One feels invested in their character graphs, and what the novel responds with is an adroit peek inside into the mind of a young Muslim who is straddling two different worlds at once. One being the delirious freedoms of social media and the lure of the West, with its ideas of democracy and equality. The other is the insidious world of mullahs, blasphemy laws and using religion as an overt and covert means to establish supremacy over the populace.
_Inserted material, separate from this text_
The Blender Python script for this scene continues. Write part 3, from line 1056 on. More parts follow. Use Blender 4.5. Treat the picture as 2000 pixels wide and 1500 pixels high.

File image of Fatima Bhutto. Reuters/Stringer

File image of Fatima Bhutto. Reuters/Stringer

At the soul of the story are Anita, Sunny and Monty. Anita and Monty are at diametrically opposite ends of the spectrum that is Karachi society. He is of the manor born, the grandson of a Nawab, who was met with a 13-gun salute every morning and who gave up his monogrammed Rolls Royce and bespoke Cartier leopards to make a life in Karachi while his son added to the family wealth by siphoning off prime real estate belonging to the Parsis fleeing Pakistan. Anita’s mother works as a maalish wali, and the young girl grows up trying to be invisible in the grand homes her mother works at. Her constant companion is a red notebook, in which she scribbles her dreams and desires while an upturn in her brother’s mysterious business results comes at a cruel personal cost.

Also read on Firstpost: Fatima Bhutto on her new novel The Runaways, identity, and her love for Karachi

In the UK, Sunny is the only son of Sulaiman Jamil, a James Bond aficionado who moves to England and marries his second cousin, only to realise that, ‘he did not have to love the woman he married and that she did not have to love him, either’. Training his affection and hopes onto his only offspring, Jamil wants to be redeemed of his own personal failings and tragedies through Sunny’s success.

The cover of The Runaways

The cover of The Runaways

Bhutto is at her best when she explores the mind of a millennial. The worlds of hashtags (#automtovakalashnikova, #killtime and #naturalbornkillers) and Twitter co-exist with the world of radicalisation of young Muslim youth by confounding them with false propaganda. She explains the lure of terror which young Muslims in the West can be subjected to, through Oz, a cousin of Sunny who dabbles briefly with terror and jihad, only to go back to the comforts of his plush life by being an inspirational speaker who reforms young radicals. This, after he goads and sends Sunny to fight the holy war against the West, is a cruel irony but a succinct showcase of how easy it is in today's world of Whatsapp forwards, insidious propaganda and Youtube videos to waylay the young.

Bhutto doesn’t shy away from exploring other critical threads which are plaguing Pakistan in particular and the sub-continent in general. The travails of young Muslims who are confused about their sexual identities (You are not becoming a fruit, asks a concerned father) and battle guilt and confusion at multiple levels, the treatment of minorities in Pakistan (explored by Nadeem Aslam to a greater extent in his works) and the misguided interpretations of Islam easily available to the young. The parts where Oz radicalises Sunny appear terrifyingly true. She ensures that these ideas find a place in the gripping narrative, giving a glimpse to the reader about the underbelly of Pakistani society caught in a time warp of religion, fundamentalism and division.

The tone and tenor of Bhutto’s prose flows freely and she explores the various time-honoured ideas of family, religion and terror to great effect by creating a believable world where young love, parental aspirations and individual freedoms mingle with misplaced loyalties, religious extremism and sexual identities.

At times, the narrative plods along a little too conveniently (would it be possible for a youngster to simply stroll into one of the World’s deadliest conflict zones) and we wished she explored the arc of Anita Rose’s character a little fully, but Bhutto takes a brutal and unsparing look to provide a powerful mirror at which society can look back at the havoc it is creating on its young, making The Runaways a riveting read.